I never understood why these projects are so adamant about forcing their users to use their preferred aesthetic settings.

I mean, for fucks sake. Just let people hvae it their way. Even Burger King gets this. It's not rocket science.

I have it my way but they still get it wrong some how LoL!
Anyway I switched to edge and it seems to be a lot faster now Facebook was really lagging on Firefox but is like 100 time better with edge!
I have been using Firefox for over 10 years as it was much easier to save my favorites and other stuff when I did a reinstall which is not needed as much these days.
 
Go in security settings in Firefox and try changing the DoH DNS server. I found CloudFlare to be slowing down Firefox.
 
Yeah, who the hell actualy made one? And what is this talk about FF political leanings and why it should matter for a browser that is free and highly customisable?
Eich was ousted as CEO of FF years ago because he wasn't woke enough for the rest of the company. They made things political.
 
Relying on cloudflare or any other DNS while using firefox is kinda like going 2 steps forward 4 back. Even with dns over https without something like unbound, you're just shifting the trust around instead of clipping the data.

Why use FF over any chromium? Privacy.

Not using unbound + pihole to resolve domain names? Goodbye privacy anyways.

That said, I am beating a dead horse, since apparently people are using horrific things like facebook in this thread.
 
Relying on cloudflare or any other DNS while using firefox is kinda like going 2 steps forward 4 back. Even with dns over https without something like unbound, you're just shifting the trust around instead of clipping the data.

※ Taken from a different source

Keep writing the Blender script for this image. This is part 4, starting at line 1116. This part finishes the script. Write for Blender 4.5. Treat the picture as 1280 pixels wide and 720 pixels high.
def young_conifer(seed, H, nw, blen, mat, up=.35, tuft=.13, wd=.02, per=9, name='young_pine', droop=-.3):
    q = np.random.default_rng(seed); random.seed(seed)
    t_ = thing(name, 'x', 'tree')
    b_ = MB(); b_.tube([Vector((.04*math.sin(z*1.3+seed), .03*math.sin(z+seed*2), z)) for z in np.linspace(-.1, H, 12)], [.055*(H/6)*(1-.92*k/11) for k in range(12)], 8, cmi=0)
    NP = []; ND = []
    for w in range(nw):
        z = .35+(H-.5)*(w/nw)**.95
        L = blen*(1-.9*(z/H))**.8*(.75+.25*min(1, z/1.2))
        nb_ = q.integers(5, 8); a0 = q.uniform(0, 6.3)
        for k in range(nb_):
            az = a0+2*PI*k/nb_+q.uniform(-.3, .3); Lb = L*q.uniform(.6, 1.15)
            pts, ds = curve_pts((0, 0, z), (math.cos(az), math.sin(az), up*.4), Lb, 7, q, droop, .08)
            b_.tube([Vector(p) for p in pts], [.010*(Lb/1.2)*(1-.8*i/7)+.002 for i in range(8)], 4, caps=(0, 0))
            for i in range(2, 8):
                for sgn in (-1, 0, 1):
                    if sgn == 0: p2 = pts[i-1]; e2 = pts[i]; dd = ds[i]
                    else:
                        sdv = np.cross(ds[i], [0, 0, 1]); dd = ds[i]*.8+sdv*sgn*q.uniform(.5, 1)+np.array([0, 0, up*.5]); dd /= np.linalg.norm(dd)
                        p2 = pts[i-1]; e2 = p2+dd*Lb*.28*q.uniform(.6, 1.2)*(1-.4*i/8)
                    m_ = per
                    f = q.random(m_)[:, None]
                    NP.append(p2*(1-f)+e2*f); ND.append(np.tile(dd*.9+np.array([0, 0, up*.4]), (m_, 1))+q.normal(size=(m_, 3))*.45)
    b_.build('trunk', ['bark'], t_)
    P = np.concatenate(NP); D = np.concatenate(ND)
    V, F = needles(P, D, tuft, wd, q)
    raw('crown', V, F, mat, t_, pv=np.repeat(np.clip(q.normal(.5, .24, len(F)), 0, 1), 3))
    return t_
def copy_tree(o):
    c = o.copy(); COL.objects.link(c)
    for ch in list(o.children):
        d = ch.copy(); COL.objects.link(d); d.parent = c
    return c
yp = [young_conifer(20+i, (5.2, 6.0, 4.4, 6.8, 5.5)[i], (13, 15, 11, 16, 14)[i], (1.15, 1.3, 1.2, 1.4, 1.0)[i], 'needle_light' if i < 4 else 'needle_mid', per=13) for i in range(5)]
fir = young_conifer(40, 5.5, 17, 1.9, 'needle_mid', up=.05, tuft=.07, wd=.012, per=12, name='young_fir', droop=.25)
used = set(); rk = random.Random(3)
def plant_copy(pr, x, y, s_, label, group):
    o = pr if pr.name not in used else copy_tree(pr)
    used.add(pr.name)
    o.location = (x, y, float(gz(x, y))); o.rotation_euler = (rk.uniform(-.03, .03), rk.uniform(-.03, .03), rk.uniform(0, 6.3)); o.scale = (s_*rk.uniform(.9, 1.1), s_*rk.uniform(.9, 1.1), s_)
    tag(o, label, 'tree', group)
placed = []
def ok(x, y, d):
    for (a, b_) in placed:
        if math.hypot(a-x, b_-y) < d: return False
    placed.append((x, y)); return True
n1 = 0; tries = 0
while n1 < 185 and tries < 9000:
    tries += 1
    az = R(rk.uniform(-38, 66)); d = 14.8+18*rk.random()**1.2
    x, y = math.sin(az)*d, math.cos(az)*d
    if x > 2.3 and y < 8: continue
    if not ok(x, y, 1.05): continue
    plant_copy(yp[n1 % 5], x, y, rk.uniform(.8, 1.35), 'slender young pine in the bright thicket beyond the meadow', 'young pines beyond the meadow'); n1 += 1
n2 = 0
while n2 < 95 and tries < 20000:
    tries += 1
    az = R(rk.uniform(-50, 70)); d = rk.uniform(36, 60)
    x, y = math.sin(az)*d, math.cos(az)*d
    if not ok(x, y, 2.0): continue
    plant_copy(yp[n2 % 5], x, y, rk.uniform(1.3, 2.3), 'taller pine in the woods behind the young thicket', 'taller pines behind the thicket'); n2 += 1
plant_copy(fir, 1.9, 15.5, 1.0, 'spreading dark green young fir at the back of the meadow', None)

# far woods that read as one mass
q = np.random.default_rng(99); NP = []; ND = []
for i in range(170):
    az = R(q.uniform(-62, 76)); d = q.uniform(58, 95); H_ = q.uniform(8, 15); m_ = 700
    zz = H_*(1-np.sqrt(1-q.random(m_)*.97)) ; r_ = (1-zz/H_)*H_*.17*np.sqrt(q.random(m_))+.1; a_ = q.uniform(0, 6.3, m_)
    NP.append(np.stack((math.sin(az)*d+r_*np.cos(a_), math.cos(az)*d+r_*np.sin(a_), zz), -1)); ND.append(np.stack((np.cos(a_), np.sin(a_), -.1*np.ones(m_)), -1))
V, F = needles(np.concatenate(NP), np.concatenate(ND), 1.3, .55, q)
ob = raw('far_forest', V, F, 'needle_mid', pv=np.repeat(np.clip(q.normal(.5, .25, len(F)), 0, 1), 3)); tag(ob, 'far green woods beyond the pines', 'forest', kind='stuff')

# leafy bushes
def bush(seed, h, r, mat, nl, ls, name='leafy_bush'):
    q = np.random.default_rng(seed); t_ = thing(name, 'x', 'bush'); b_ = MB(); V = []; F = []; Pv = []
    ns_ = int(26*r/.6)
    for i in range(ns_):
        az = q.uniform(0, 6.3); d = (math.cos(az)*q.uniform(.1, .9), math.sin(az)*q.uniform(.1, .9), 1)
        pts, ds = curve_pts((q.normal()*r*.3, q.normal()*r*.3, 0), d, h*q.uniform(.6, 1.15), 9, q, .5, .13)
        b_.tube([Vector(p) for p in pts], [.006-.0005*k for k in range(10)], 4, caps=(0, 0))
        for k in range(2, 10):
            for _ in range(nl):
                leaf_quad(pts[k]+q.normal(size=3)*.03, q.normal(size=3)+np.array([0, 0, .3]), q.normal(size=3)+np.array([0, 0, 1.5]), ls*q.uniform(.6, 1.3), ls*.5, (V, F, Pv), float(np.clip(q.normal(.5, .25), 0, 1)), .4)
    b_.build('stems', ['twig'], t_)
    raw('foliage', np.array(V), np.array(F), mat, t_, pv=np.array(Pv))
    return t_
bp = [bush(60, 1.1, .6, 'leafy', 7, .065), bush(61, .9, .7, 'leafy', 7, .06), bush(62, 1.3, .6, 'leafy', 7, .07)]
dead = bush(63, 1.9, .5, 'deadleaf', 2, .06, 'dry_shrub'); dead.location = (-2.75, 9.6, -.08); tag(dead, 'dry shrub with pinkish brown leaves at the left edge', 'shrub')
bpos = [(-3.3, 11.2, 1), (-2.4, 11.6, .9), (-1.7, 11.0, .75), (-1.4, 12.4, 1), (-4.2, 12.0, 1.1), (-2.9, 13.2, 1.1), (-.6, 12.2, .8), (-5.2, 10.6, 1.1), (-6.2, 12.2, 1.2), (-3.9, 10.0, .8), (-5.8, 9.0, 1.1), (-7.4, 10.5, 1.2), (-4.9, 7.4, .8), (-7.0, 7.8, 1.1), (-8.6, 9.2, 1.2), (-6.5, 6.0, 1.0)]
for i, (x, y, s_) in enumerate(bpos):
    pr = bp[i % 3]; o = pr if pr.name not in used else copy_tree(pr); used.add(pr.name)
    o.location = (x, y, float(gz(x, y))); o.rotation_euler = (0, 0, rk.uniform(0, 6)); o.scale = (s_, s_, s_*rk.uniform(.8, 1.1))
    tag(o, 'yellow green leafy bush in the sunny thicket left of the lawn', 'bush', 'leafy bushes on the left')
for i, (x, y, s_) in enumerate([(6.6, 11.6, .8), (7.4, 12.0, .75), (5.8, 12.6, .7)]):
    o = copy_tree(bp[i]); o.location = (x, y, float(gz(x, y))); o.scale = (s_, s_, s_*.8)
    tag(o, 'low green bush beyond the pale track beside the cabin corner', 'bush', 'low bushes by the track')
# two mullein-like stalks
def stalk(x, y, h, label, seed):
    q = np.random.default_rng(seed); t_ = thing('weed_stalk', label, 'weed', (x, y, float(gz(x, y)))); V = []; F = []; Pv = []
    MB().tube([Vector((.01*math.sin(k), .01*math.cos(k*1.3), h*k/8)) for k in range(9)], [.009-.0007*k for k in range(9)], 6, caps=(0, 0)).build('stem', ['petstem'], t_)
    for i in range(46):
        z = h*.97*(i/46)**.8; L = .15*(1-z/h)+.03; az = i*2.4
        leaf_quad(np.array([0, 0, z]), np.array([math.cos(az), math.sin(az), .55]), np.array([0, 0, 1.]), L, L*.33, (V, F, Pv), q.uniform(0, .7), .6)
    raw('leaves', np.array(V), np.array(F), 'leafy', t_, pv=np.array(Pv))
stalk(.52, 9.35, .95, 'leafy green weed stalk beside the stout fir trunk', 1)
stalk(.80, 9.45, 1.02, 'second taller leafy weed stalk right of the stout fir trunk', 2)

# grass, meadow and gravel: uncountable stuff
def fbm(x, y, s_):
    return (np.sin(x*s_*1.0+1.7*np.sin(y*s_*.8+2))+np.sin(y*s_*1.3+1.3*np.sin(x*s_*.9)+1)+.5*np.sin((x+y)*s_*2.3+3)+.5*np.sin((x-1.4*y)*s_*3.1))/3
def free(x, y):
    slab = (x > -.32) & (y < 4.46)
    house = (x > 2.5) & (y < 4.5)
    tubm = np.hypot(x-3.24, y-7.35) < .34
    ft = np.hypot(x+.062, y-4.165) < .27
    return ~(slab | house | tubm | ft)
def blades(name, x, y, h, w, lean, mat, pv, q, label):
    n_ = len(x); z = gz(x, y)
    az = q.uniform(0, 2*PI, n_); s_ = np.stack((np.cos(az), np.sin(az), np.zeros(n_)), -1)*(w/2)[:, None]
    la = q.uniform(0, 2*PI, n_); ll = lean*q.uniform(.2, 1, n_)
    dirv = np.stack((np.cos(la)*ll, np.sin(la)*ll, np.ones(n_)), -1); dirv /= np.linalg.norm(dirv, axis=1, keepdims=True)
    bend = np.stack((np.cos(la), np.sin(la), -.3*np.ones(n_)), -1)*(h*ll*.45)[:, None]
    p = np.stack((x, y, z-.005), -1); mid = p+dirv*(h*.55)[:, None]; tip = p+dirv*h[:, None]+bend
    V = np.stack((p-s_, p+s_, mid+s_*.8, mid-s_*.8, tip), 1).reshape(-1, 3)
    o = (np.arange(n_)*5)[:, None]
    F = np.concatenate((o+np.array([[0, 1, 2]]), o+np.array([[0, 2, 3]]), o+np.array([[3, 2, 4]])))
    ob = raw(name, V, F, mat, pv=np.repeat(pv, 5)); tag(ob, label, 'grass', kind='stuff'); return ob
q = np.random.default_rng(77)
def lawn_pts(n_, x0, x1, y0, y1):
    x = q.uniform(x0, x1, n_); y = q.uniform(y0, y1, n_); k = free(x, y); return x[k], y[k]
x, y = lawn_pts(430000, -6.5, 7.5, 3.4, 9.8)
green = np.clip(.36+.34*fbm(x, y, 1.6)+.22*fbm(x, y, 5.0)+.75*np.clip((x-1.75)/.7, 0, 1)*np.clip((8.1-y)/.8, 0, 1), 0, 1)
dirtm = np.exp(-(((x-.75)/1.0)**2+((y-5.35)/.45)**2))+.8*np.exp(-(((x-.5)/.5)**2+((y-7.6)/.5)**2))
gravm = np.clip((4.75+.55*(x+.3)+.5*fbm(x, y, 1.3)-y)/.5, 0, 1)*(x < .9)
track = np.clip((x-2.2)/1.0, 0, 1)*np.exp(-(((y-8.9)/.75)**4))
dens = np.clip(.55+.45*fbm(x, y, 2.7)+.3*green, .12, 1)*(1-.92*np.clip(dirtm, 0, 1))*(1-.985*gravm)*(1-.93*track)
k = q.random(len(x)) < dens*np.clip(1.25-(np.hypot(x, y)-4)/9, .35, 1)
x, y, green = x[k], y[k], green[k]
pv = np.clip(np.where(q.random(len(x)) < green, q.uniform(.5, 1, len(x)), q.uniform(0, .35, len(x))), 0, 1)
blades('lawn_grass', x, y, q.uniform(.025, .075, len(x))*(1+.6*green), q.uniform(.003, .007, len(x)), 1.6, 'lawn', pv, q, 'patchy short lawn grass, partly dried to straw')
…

Why use FF over any chromium? Privacy.

Not using unbound + pihole to resolve domain names? Goodbye privacy anyways.

That said, I am beating a dead horse, since apparently people are using horrific things like facebook in this thread.

The lesson learned over the last 15 years ago is that it is impossible to opt out of tracking.

You can get fancy with VPN's and unbound (both of which have performance impacts) and still there are ways they collect data on you. Even if you don't use the internet at all, they find ways to get your data into their records via financial institutions, phone records and other sources.

Want to watch modern TV or film content? A lot of it isn't even available outside of streaming services, and when you have an account, they are tracking you and selling it forward. It has gotten to the point where if you start a company and look for venture capital funding, you will get turned down unless you have provisions for monetizing user data in your business plan.

Facebook's model is terrible for privacy, but it is the only tool you have in many cases to keep up with relatives and friends you are not able to regularly see.

Since becoming antisocial, living in the forest and drinking your own piss is ineffective no matter how hard you try, the solution here is not to keep doing what doesn't work, but rather to fight for change, and regulate the collection and monetization of user data out of existence. It is an uphill battle, but it has to happen to bring us out of our dystopian future.